Levels 1 & 2: School-based development programmes

* providing support to schools through the "Cluster School Gifted Project" and the "Seed Project" in implementing school-based gifted programmes to promote gifted education

* organizing teacher training in gifted education

* providing teacher training packages for schools' reference

* developing web-based curriculum resources for schools' reference

* providing enrichment programmes to those gifted students with learning, behavioural and emotional problems at the Fung Hon Chu Gifted Education Centre.

The cost for running the above measures in the past three years was $8,821,000 - excluding staff cost of the Fung Hon Chu Gifted Education Centre. Details are in Appendix I.(PDF format)

Level 3: Offsite support measures

* providing enrichment programmes for exceptionally gifted students

* organizing training programmes for teachers and parents of exceptionally gifted students

The cost for running the above measures in the past three years was $3,159,000 - excluding staff cost of the Fung Hon Chu Gifted Education Centre. Details are in Appendix II.(PDF format)

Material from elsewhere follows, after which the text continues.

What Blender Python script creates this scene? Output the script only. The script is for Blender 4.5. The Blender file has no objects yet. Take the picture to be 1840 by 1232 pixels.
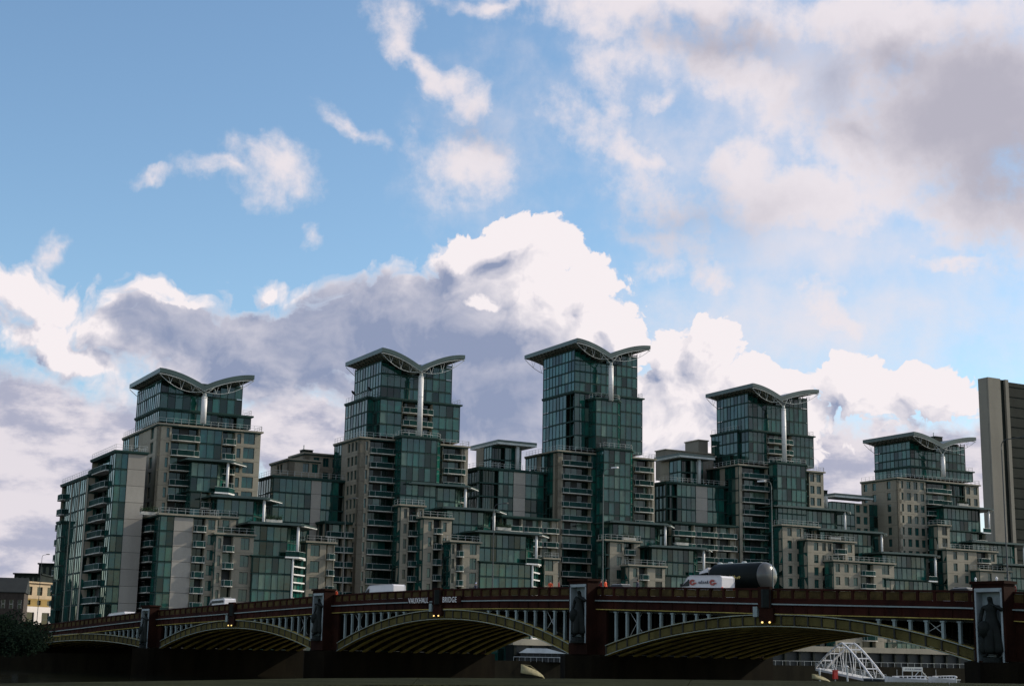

Moreover, schools can also use the Capacity Enhancement Grant to provide suitable programmes to cater for the educational and affective needs of their gifted students.

Since gifted education policies covering mode of financing, student population to be covered, enrichment programmes to be arranged, etc., differ from one territory to the others, it is therefore difficult to compare the expenses on gifted education in Hong Kong with those of other territories.